Lo que leerán a continuación es un ejemplo del pésimo funcionamiento del metro, que muchos zamoranos utilizamos a diario para desplazarnos por Madrid. La mañana del lunes cogí el metro para ir al norte de la ciudad. Fiel a mi despiste habitual, hasta un minuto antes de salir de casa no advertí que no me quedaban bonos de viaje ni dinero en calderilla, salvo algunas monedas. No tenía tiempo de buscar cajeros automáticos, así que conté el dinero de la billetera: un euro con cuarenta céntimos. Bastaba para comprar un ticket sencillo (cuesta un euro), meterse en el metro y luego localizar un cajero para extraer efectivo y, de regreso, comprar un bono de diez viajes (o sea, seis euros con quince céntimos).
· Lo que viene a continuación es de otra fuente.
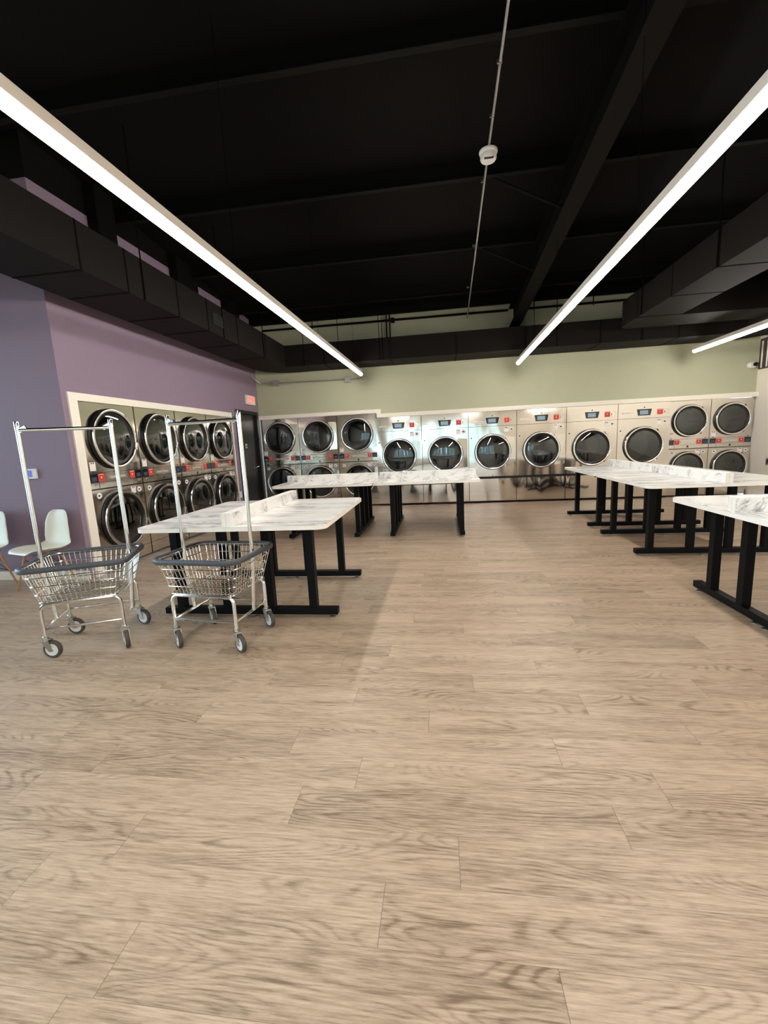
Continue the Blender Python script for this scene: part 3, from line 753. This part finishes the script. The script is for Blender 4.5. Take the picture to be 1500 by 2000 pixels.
# ------------------------------------------------------------------ laundry carts
def arc_pts(c, r, a0, a1, n, u, v):
    c, u, v = Vector(c), Vector(u), Vector(v)
    return [c + r * (math.cos(math.radians(a0 + (a1 - a0) * k / n)) * u + math.sin(math.radians(a0 + (a1 - a0) * k / n)) * v) for k in range(n + 1)]
def rr3(w, d, r, z, n=5): return [(x, y, z) for x, y in rrect(w, d, r, n)]
def make_cart(name, label, loc, rz, swivels):
    t = thing(name, label, 'laundry cart', loc, rz, 'wire laundry carts')
    W, Dp, ZR = .66, .56, .645          # rim
    wb, db, ZB = .50, .42, .395         # basket bottom
    def lay(z):
        k = (z - ZB) / (ZR - ZB); return wb + (W - .03 - wb) * k, db + (Dp - .03 - db) * k, .03 + .05 * k
    bk = MB()
    for z in (ZB, ZB + .06, ZB + .125, ZB + .19, ZR):
        w, d, r = lay(z); bk.tube(rr3(w, d, r, z, 4), .0042, 6, True)
    w0, d0, _ = lay(ZB); w1, d1, _ = lay(ZR)
    nx, ny = 17, 14
    for i in range(nx + 1):
        f = -.5 + i / nx
        if abs(f) < .46:
            for s in (-1, 1): bk.tube([(f * w1, s * d1 / 2, ZR), (f * w0, s * d0 / 2, ZB)], .0023, 4)
        bk.tube([(f * w0 * .98, -d0 / 2, ZB), (f * w0 * .98, d0 / 2, ZB)], .0023, 4)
    for i in range(ny + 1):
        f = -.5 + i / ny
        if abs(f) < .45:
            for s in (-1, 1): bk.tube([(s * w1 / 2, f * d1, ZR), (s * w0 / 2, f * d0, ZB)], .0023, 4)
        bk.tube([(-w0 / 2, f * d0 * .98, ZB - .003), (w0 / 2, f * d0 * .98, ZB - .003)], .0023, 4)
    bk.build('basket', 'chrome', t, smooth=True)
    # rim bumper: a flattened band swept round the top
    bm_ = MB(); path = rrect(W, Dp, .085, 8); m = len(path); vs = []; sec = [(-.013, -.017), (.006, -.019), (.012, -.008), (.012, .010), (.004, .018), (-.010, .017)]
    for i, (x, y) in enumerate(path):
        a, b_ = Vector(path[i - 1]), Vector(path[(i + 1) % m]); tt = (b_ - a).normalized(); n_ = Vector((tt.y, -tt.x))
        for o_, zz in sec: vs.append((x + n_.x * o_, y + n_.y * o_, ZR + zz))
    k = len(sec)
    bm_.add(vs, [(i * k + j, i * k + (j + 1) % k, ((i + 1) % m) * k + (j + 1) % k, ((i + 1) % m) * k + j) for i in range(m) for j in range(k)])
    bm_.build('bumper', 'bumper', t, smooth=True, shade_angle=60)
    # frame: two inverted U legs joined by rails
    hx, hy, zu, zl = .245, .205, .385, .205
    fr = MB()
    for s in (-1, 1):
        y = s * hy
        p = [(-hx, y, .13)] + [q for q in arc_pts((-hx + .05, y, zu - .05), .05, 180, 90, 5, (1, 0, 0), (0, 0, 1))] + \
            [q for q in arc_pts((hx - .05, y, zu - .05), .05, 90, 0, 5, (1, 0, 0), (0, 0, 1))] + [(hx, y, .13)]
        fr.tube(p, .0125, 8)
        fr.tube([(-hx, y, zl), (hx, y, zl)], .0095, 7)
        fr.tube([(s * hx, -hy, zl), (s * hx, hy, zl)], .0095, 7)
        fr.tube([(s * (hx - .05), -hy, zu), (s * (hx - .05), hy, zu)], .006, 6)
    fr.build('frame', 'chrome', t, smooth=True)
    # hanging rack
    px, py, zt = .285, .02, 1.615
    rk = thing_part('rack', t)
    for s in (-1, 1):
        po = MB().tube([(s * px, py, ZR - .05), (s * px, py, zt + .02)], .0145, 10)
        po.tube([(s * px, py, ZR - .05), (s * (px - .035), py, zl + .0)], .0135, 10)
        po.build('post', 'chrome', rk, smooth=True)
        fi = MB().lathe((s * px, py, zt - .035), [(.0155, 0), (.0155, .055), (.012, .06)], 'z', 12)
        fi.obox((s * (px - .03), py, zt - .028), (.022, 0, .012), (0, .008, 0), (-.006, 0, .012))
        fi.build('corner_fitting', 'chrome', rk, smooth=True)
    MB().tube([(-px, py, zt - .035), (px, py, zt - .035)], .0135, 10).build('crossbar', 'chrome', rk, smooth=True)
    # casters
    k = 0
    for sx, sy in ((-1, -1), (1, -1), (1, 1), (-1, 1)):
        x, y = sx * hx, sy * hy; a = swivels[k]; k += 1
        ca = bpy.data.objects.new('caster', None); C.objects.link(ca); ca.parent = t; ca.location = (x, y, 0); ca.rotation_euler = (0, 0, a - rz)
        MB().lathe((0, 0, 0), [(.011, .205), (.011, .16), (.017, .155), (.017, .148), (.012, .146), (.012, .142), (.028, .14), (.028, .128), (.0, .128)], 'z', 16, cap=False).build('stem', 'zinc', ca, smooth=True)
        R_ = .0625; off = .038
        fk = MB()
        for s in (-1, 1):
            fk.prism_y([(-.024, .132), (.03, .132), (off + .014, R_ - .012), (off - .014, R_ - .012)], s * .021 - .0015, s * .021 + .0015)
        fk.box(-.024, .03, -.021, .021, .128, .134)
        fk.build('fork', 'zinc', ca)
        w_ = MB(); prof = [(R_ * .72, -.0145), (R_ * .93, -.0145), (R_, -.009), (R_, .009), (R_ * .93, .0145), (R_ * .72, .0145)]
        wheel_lathe(w_, (off, 0, R_), prof); wl = w_.build('tire', 'rubber', ca, smooth=True)
        h_ = MB(); wheel_lathe(h_, (off, 0, R_), [(.001, -.017), (R_ * .2, -.017), (R_ * .25, -.012), (R_ * .72, -.0135), (R_ * .72, .0135), (R_ * .25, .012), (R_ * .2, .017), (.001, .017)])
        h_.build('hub', 'hub', ca, smooth=True)
    return t
def wheel_lathe(mb, c, prof, n=28):
    vs = []; fs = []; m = len(prof)
    for r, d in prof:
        for k in range(n):
            a = 2 * PI * k / n; vs.append((c[0] + r * math.cos(a), c[1] + d, c[2] + r * math.sin(a)))
    for i in range(m - 1):
        for k in range(n): fs.append((i * n + k, i * n + (k + 1) % n, (i + 1) * n + (k + 1) % n, (i + 1) * n + k))
    mb.add(vs, fs)
def thing_part(name, parent):
    o = bpy.data.objects.new(name, None); C.objects.link(o); o.parent = parent; return o
make_cart('laundry_cart', 'wire laundry cart with hanging rack at far left, in front of white chair', (-2.62, 2.735, 0), math.radians(24), [math.radians(a) for a in (8, -45, -12, 10)])
make_cart('laundry_cart', 'wire laundry cart with hanging rack, standing against left marble folding table', (-1.645, 2.83, 0), math.radians(-6), [math.radians(a) for a in (-42, -36, -38, -50)])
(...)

Los dos primeros pasos pude cumplirlos sin problemas. El trayecto duraría, según mis cálculos, alrededor de treinta y cinco o cuarenta minutos. Encontré asientos libres y entretuve el viaje leyendo a Philip Roth. Un par de minutos después, empecé a sudar como un pollo. Se dice que ciertos vagones carecen de sistema de refrigeración, o suelen estar estropeados en verano. Así que me cocí vivo. Suerte que el talento y el humor de Roth lograron que me evadiese.
En el único transbordo que debía hacer no encontré, caminando por el laberinto sucio de pasillos, galerías y escaleras mecánicas, ningún cajero. Estas escaleras mecánicas suelen funcionar de tres maneras: a velocidad normal, a velocidad de tortuga o a velocidad cero. Suelo toparme con los tres tipos cuando la estación es amplia y con numerosas ramificaciones. Lo cual significa que los viajeros, deambulando por las estaciones, realizan mucho esfuerzo, poco esfuerzo o ninguno. Al salir a la superficie, cerca de mi destino, encontré en una esquina un cajero automático. Por fortuna no estaba estropeado ni me dio guerra: es frecuente, en esta ciudad, visitar tres o cuatro dispensadores hasta dar con uno que funcione.
Al terminar mis gestiones entré de nuevo en la boca de metro. Me dirigí a la taquilla, porque prefiero que me atienda una persona y no una máquina, aunque las segundas sean, por lo general, más educadas que las primeras. La taquilla, sin embargo, estaba cerrada, y dentro habían colocado un cartel con disculpas. Retrocedí hasta una de las máquinas en las que pueden comprarse los billetes de metro y de bus. Pulsé, en la pantalla digital, el botón que indica el bono de diez viajes. Luego cogí un billete de veinte euros y lo introduje en la ranura. Debajo de esa ranura hay otra que expulsa la guita si a la máquina no le gusta ésta o le parece falsa o si está estropeada o carece de cambio. Lo expulsó. Volví a meterlo, dándole la vuelta. Lo expulsó. Lo intenté dos veces más. Me di por vencido. Reconté la calderilla, pero no me alcanzaba para un viaje. No había nadie allí: ni vigilantes, ni empleados, ni viajeros. Vi otra máquina, pero con un diseño exterior distinto (parecía un dispensador de refrescos). Metí el billete y lo aceptó. Me dio el cambio en kilos: doce monedas, o más. Ya tenía mi ticket. Bien. Lo introduje por la abertura, pero el torniquete no se abrió. “Billete no válido”, leí en la máquina de validación. Observé el reverso: era un bono en blanco, un billete fantasma en dirección a ninguna parte. Ahí estaba yo: timado, sudoroso, en una lejana estación sin guardias, sin empleados, con la garita cerrada, con máquinas que no aceptaban dinero o vendían tickets en blanco. Finalmente, resolví ir andando hasta otra boca de metro para explicarle al tío de la taquilla el error. Tras comprobarlo, me cambió el bono fantasma por uno válido. Dije “Hola” y “Gracias” y “Hasta luego” y di las oportunas explicaciones, y él no dijo nada. Ni siquiera soltó un maldito gruñido.